AVISO: O texto a seguir contém um SPOILER da série Família Soprano.

Quando se assiste a Família Soprano, a obra-prima televisiva da HBO que se tornou marco da atual era de ouro dos seriados norte-americanos, algumas vezes os personagens mafiosos do programa se referiam ao passado como algo muito bom, os “good old days”, os velhos tempos da Máfia de Nova Jersey. Eles tinham até uma espécie de herói, o lendário Dickie Moltisanti, pai do personagem Chris Moltisanti e interpretado por Michael Imperioli.

Pois bem, no filme prequel da série, The Many Saints of Newark, produzido pela HBO e a Warner Bros., vemos esses bons tempos e o herói mafioso Dickie. E bem ao modo da série, percebemos que esse período idealizado não era tão bom quanto eles faziam parecer. E pena que o filme também é apenas mediano, não tão bom quanto poderia ser.

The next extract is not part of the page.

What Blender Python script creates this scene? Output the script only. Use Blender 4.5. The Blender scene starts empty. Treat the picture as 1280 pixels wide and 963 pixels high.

Ambientado entre 1967 e 1972, The Many Saints of Newark acompanha a vida de Dickie (interpretado por Alessandro Nivola) e suas atividades criminosas. Ele é filho do grande mafioso “Hollywood Dick” Moltisanti – Ray Liotta numa escalação apropriada, dado o quanto a série devia a Os Bons Companheiros (1990) – e está subindo na organização. Ele também é muito amigo da família Soprano, e praticamente se torna uma figura paterna para o pequeno Tony (William Ludwig). Mas é época de tumultos raciais em Newark e o associado negro de Moltisanti, Harold McBrayer (Leslie Odom Jr.), se envolve com o movimento e aos poucos passa a se opor à máfia italiana branca e a virar inimigo do seu antigo aliado.

No meio tempo, Tony cresce, fica adolescente – e passa a ser vivido por Michael Gandolfini, filho de James Gandolfini, o icônico protagonista da série original – e testemunha à distância pedaços da tragédia do seu “tio” e ídolo, enquanto se depara com o caminho mafioso que seguirá pelo resto da vida. E de vez em quando ouvimos uma narração de além-túmulo, com a voz de Imperioli comentando os acontecimentos.

FANSERVICE PREDOMINA

No comando de The Many Saints of Newark estão o criador de Família Soprano David Chase, o co-roteirista Lawrence Konner e o diretor Alan Taylor, que volta ao universo da série depois de comandar os blockbusters Thor: O Mundo Sombrio (2013) e O Exterminador do Futuro: Gênesis (2015). Ou seja, são pessoas que conhecem Sopranos de trás para frente e estiveram envolvidos na produção que se transformou em um fenômeno cultural. A direção de Taylor é eficiente e precisa, parecida com o estilo da série de TV, mas agora em um formato maior e com recursos novos. Do diretor, não se pode reclamar. Curiosamente, é justamente no roteiro que o filme fica devendo.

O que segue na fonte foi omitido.